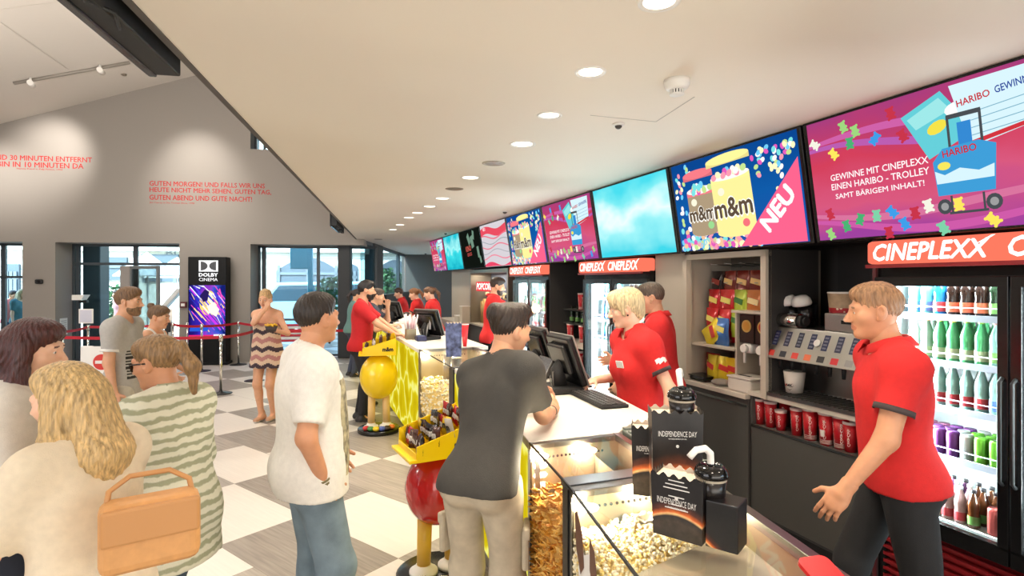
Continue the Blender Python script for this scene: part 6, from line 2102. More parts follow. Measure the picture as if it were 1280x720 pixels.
def hand_prims(w, f, n, side, curl, s_):
    f = nrm(f); n = nrm(np.asarray(n, float) - f * (np.asarray(n, float) @ f)); t = np.cross(f, n) * side
    R = np.stack([t, f, n], 1)
    P_ = [ell(w + f * .045 * s_, np.array([.041, .052, .0165]) * s_, R, .012), cone(w - f * .03 * s_, w + f * .02 * s_, .026 * s_, .024 * s_, .015, t, 1.2)]
    for i, L in enumerate((.072, .08, .075, .058)):
        p = w + f * (.082 - .004 * abs(i - 1.3)) * s_ + t * (.030 - .0195 * i) * s_
        d = f + t * (.10 - .07 * i); d = nrm(d); r = (.0095 - .0006 * (i == 3)) * s_
        a = 0
        cu = curl * (1 + .12 * i)
        P_.append(cone(p - f * .03 * s_, p, r, r, .008))
        for j, q in enumerate((.45, .31, .24)):
            a += cu * (.8, 1.1, .7)[j]
            e = p + (d * math.cos(a) + n * math.sin(a)) * L * q * s_
            P_.append(cone(p, e, r, r * .92, .003)); p = e; r *= .92
    p = w + f * .022 * s_ + t * .032 * s_; d = nrm(t * .72 + f * .7 + n * (.15 + .5 * curl))
    e = p + d * .042 * s_; P_.append(cone(p - t * .015 * s_, e, .0135 * s_, .0115 * s_, .01))
    P_.append(cone(e, e + nrm(d + f * .5 + n * .3 * curl) * .032 * s_, .0112 * s_, .0085 * s_, .003))
    return P_

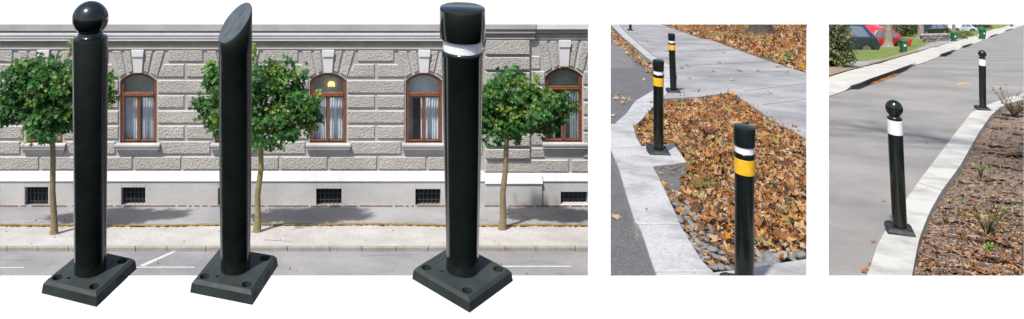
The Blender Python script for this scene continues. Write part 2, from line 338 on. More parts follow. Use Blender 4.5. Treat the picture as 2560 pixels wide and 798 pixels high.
# cornice: zone A (left of 1210), bay and right part
m = MB()
def corn(x0, x1, rows, off=0):
    for y0, y1, d, k in rows: d = d*.45; m.box((fx(x0), DF-d-off, fz(y1)), (fx(x1), DF-.002-off*.0, fz(y0)), k)
corn(XL, 1209.8, [(-60, 42, .30, 'roof_tile'), (42.2, 74, .52, 'stucco_smooth'), (74.2, 79, .42, 'frieze_shaded'), (79.2, 86, .46, 'stucco_white'), (86.2, 93, .40, 'stucco_white'), (93.2, 100, .34, 'stucco_white'), (100.2, 103.5, .26, 'frieze_shaded'), (103.7, 119, .10, 'frieze_shaded'), (119.2, 123, .13, 'stucco_smooth')])  # thin dark row below the white mouldings is a painted shadow line
corn(1210, 1335, [(-60, 42, .38, 'roof_tile'), (42.2, 69, .62, 'stucco_smooth'), (69.2, 73, .54, 'frieze_shaded'), (73.2, 80, .50, 'stucco_smooth'), (80.2, 92, .28, 'frieze_shaded'), (92.2, 96, .32, 'stucco_smooth')])
corn(1335.2, XR, [(-60, 38, .30, 'roof_tile'), (38.2, 70, .50, 'stucco_white'), (70.2, 75, .40, 'frieze_shaded'), (75.2, 80, .30, 'stucco_smooth'), (80.2, 95, .10, 'frieze_shaded'), (95.2, 98, .13, 'stucco_smooth')])
hb(m, 'cornice', bevel=.012)
# rusticated stonework
m = MB(); BD = .048
def block(pts, d=BD, off=0):
    c = (sum(p[0] for p in pts)/len(pts), sum(p[1] for p in pts)/len(pts))
    ins = []
    for p in pts:
        v = Vector((c[0]-p[0], c[1]-p[1])); s = Vector((math.copysign(1.9, v.x), math.copysign(1.9, v.y))); ins.append((p[0]+s.x, p[1]+s.y))
    q = len(m.v); n_ = len(pts)
    m.v += [(fx(x), DF-.001-off, fz(y)) for x, y in pts]+[(fx(x), DF-d-off, fz(y)) for x, y in ins]
    i = m.mi('stone_rough'); j = m.mi('stucco_smooth'); m.f.append([q+n_+a for a in range(n_)]); m.m.append(i)
    for a in range(n_): b = (a+1) % n_; m.f.append([q+a, q+b, q+n_+b, q+n_+a]); m.m.append(j)
def rect(x0, x1, y0, y1, **k): block([(x0, y0), (x1, y0), (x1, y1), (x0, y1)], **k)
rows = [(124, 153), (160, 192), (200, 232), (238, 269), (276, 307), (314, 346), (353, 384)]
jA = [-21, 100, 223, 334, 455, 577, 699, 821, 944, 1067, 1188]
edges = [XL]+jA
for a, b in zip(jA[:-1], jA[1:]): rect(a+2.5, b-2.5, 391, 423)
rect(-140, -24, 391, 423); rect(-258, -143, 391, 423)
gaps = [(XL, 111-52)]+[(wins[k][0]+48, wins[k+1][0]-49) for k in range(4)]+[(1108, 1206)]
for gi, (a, b) in enumerate(gaps):
    mid = (a+b)/2; lh = gi > 0 ; rh = gi < 5
    for ri, (y0, y1) in enumerate(rows):
        ins = {0: 26, 1: 16}.get(ri, 0)
        la = a+(ins if lh else 0); rb_ = b-(ins if rh else 0)
        li2 = {1: 8}.get(ri, 0)
        if ri == 6: la += 8 if lh else 0; rb_ -= 8 if rh else 0
        if ri in (0, 2, 4, 6): 
            rect(la, rb_, y0, y1)
        else:
            block([(la, y0), (mid-3, y0), (mid-3, y1), (la-li2*2*(1 if lh else 0), y1)]); block([(mid+3, y0), (rb_, y0), (rb_+li2*2*(1 if rh else 0), y1), (mid+3, y1)])
def voussoirs(cx, top, yc, sides=(-1, 1)):
    for s in sides:
        for tx0, tx1, bx0, bx1, by0, by1 in ((18, 36, 13, 25, yc-9, yc-6), (42, 66, 30, 48, yc-4, yc+6)):
            block([(cx+s*tx0, top), (cx+s*tx1, top), (cx+s*bx1, by1), (cx+s*bx0, by0)][::s])
for cx, z in wins[:5]: voussoirs(cx, 126, 187)
voussoirs(1410, 101, 174)
# bay and right zone
for k, (y0, y1) in enumerate([(97, 134), (140, 172), (178, 210), (217, 248), (255, 286), (293, 324), (331, 362), (369, 393), (399, 429)]):
    x1 = 1323 if k != 8 else 1423-2
    if k == 8: rect(1212, 1421, y0, y1, off=.0); rect(1428, XR, y0, y1)
    else:
        rect(1212, x1, y0, y1, d=.15)
        if k >= 1: rect(1328, 1362 if k > 1 else 1350, y0, y1)
        if k >= 2: rect(1458, XR, y0, y1)
rect(1340, 1365, 101, 134) if 0 else None
hb(m, 'rusticated_stonework')
# keystones and sills
for cx, z in wins:
    t, b_ = (124, 181) if not z else (100, 165)
    m = MB(); q = [(cx-14.5, t), (cx+14.5, t), (cx+10, b_), (cx-10, b_)]
    m.prism([(fx(x), DF-.11 if y < 150 else DF-.08, fz(y)) for x, y in q], [(fx(x), DF-.002, fz(y)) for x, y in q], 'stucco_white')
    q = [(cx-15.5, t-1), (cx+15.5, t-1), (cx+14, t+16), (cx-14, t+16)]
    m.prism([(fx(x), DF-.14, fz(y)) for x, y in q], [(fx(x), DF-.113, fz(y)) for x, y in q], 'stucco_white'); hb(m, 'keystone', bevel=.01)
    m = MB(); yb = wdim(cx, z)[4]; w = 56
    for (a, y0, y1, d) in ((w, yb, yb+6, .20), (w-1.5, yb+6.2, yb+13, .17), (w-5, yb+13.2, yb+22, .11), (w-9, yb+22.2, yb+27, .075)):
        m.box((fx(cx-a), DF-d, fz(y1)), (fx(cx+a), DF+(REV-.05 if y0 == yb else -.002), fz(y0)), 'stucco_smooth')
    hb(m, 'window_sill', bevel=.012)
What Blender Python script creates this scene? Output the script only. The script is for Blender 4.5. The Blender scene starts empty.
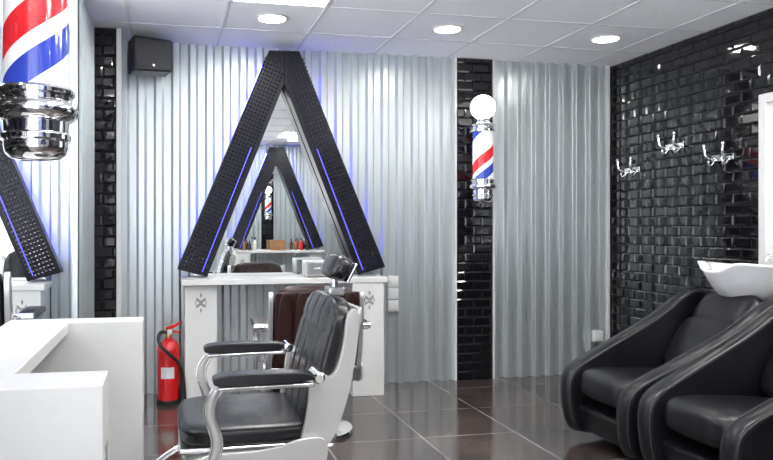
import bpy, bmesh, math, random
from math import sin, cos, pi, radians, exp, tanh
from mathutils import Vector, Matrix
random.seed(4)
S = bpy.context.scene
COL = S.collection
CEIL = 2.67

# ------------------------------------------------------------ materials
def newmat(name):
    m = bpy.data.materials.new(name); m.use_nodes = True
    nt = m.node_tree
    return m, nt, nt.nodes['Principled BSDF']

def mat(name, color, rough=0.5, metal=0.0, coat=0.0, noise=None, bump=None, emit=None, estr=0.0, var=0.08, spec=0.5):
    m, nt, b = newmat(name)
    b.inputs['Base Color'].default_value = (*color, 1)
    b.inputs['Roughness'].default_value = rough
    b.inputs['Metallic'].default_value = metal
    b.inputs['Coat Weight'].default_value = coat
    b.inputs['Coat Roughness'].default_value = 0.05
    b.inputs['Specular IOR Level'].default_value = spec
    if emit:
        b.inputs['Emission Color'].default_value = (*emit, 1)
        b.inputs['Emission Strength'].default_value = estr
    tc = nt.nodes.new('ShaderNodeTexCoord')
    if noise:
        n = nt.nodes.new('ShaderNodeTexNoise'); n.inputs['Scale'].default_value = noise
        n.inputs['Detail'].default_value = 5
        r = nt.nodes.new('ShaderNodeValToRGB')
        r.color_ramp.elements[0].position = 0.3; r.color_ramp.elements[1].position = 0.7
        r.color_ramp.elements[0].color = (*[max(0, c*(1-var)) for c in color], 1)
        r.color_ramp.elements[1].color = (*[min(1, c*(1+var)) for c in color], 1)
        nt.links.new(tc.outputs['Object'], n.inputs['Vector'])
        nt.links.new(n.outputs['Fac'], r.inputs['Fac'])
        nt.links.new(r.outputs['Color'], b.inputs['Base Color'])
    if bump:
        n2 = nt.nodes.new('ShaderNodeTexNoise'); n2.inputs['Scale'].default_value = bump[0]
        bm = nt.nodes.new('ShaderNodeBump'); bm.inputs['Strength'].default_value = bump[1]
        bm.inputs['Distance'].default_value = 0.004
        nt.links.new(tc.outputs['Object'], n2.inputs['Vector'])
        nt.links.new(n2.outputs['Fac'], bm.inputs['Height'])
        nt.links.new(bm.outputs['Normal'], b.inputs['Normal'])
    return m

M_galv = mat('galvanised_steel', (0.655, 0.70, 0.71), 0.34, 0.72, noise=40, var=0.015)
M_tile = mat('black_glazed_tile', (0.007, 0.007, 0.009), 0.06, 0.0, coat=0.3, bump=(9, 0.05))
M_grout = mat('dark_grout', (0.012, 0.012, 0.014), 0.8, noise=30)
M_white = mat('white_lacquer', (0.76, 0.76, 0.74), 0.35, noise=3, var=0.03)
M_paint = mat('white_paint', (0.82, 0.82, 0.81), 0.6, noise=4, var=0.03)
M_ceil = mat('ceiling_tile', (0.92, 0.93, 0.95), 0.9, noise=60, var=0.02, bump=(150, 0.15))
M_bar = mat('ceiling_grid_bar', (0.76, 0.77, 0.79), 0.5, noise=5, var=0.02)
M_frame = mat('black_perforated_metal', (0.005, 0.005, 0.010), 0.35, 0.0, noise=20, spec=0.3)
M_stud = mat('black_stud', (0.012, 0.012, 0.022), 0.2, 0.0, noise=20, spec=0.4)
M_blue = mat('blue_led', (0.05, 0.08, 0.6), 0.4, emit=(0.14, 0.13, 1.0), estr=1.6)
M_bluew = mat('blue_led_wash', (0.05, 0.08, 0.8), 0.4, emit=(0.12, 0.12, 1.0), estr=26.0)
M_chrome = mat('chrome', (0.90, 0.90, 0.91), 0.07, 1.0, noise=3, var=0.02)
M_steel = mat('brushed_steel', (0.6, 0.6, 0.61), 0.28, 0.9, noise=12, var=0.06)
M_leather = mat('black_leather', (0.008, 0.008, 0.010), 0.27, 0.0, bump=(160, 0.12), noise=6, var=0.2)
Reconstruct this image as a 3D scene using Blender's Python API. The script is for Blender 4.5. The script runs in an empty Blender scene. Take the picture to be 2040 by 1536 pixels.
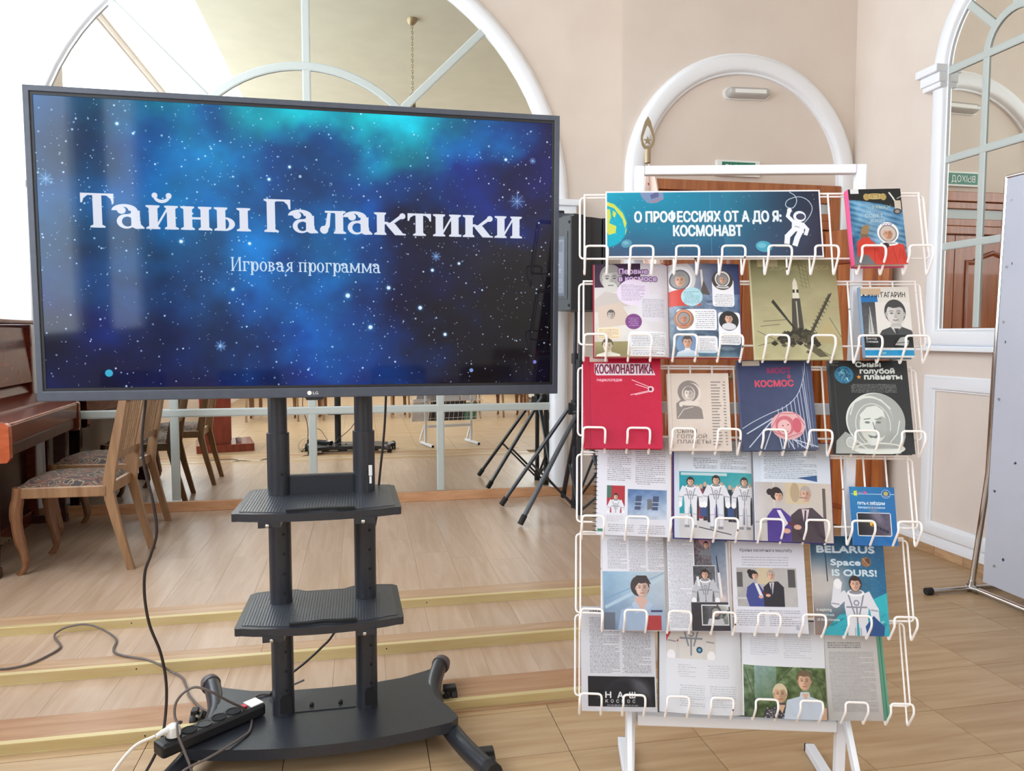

================

**Short problem:** Set down, word for word, the lines from the one holding "What Blender Python" through the one holding "return m, nt, nt.nodes['Principled BSDF']". Skip the pictures.

**The completed task:**
What Blender Python script creates this scene? Output the script only. The script is for Blender 4.5. The Blender scene starts empty.
import bpy, bmesh, math, random
from math import sin, cos, pi, radians, exp, tanh
from mathutils import Vector, Matrix
random.seed(4)
S = bpy.context.scene
COL = S.collection
CEIL = 2.67

# ------------------------------------------------------------ materials
def newmat(name):
    m = bpy.data.materials.new(name); m.use_nodes = True
    nt = m.node_tree
    return m, nt, nt.nodes['Principled BSDF']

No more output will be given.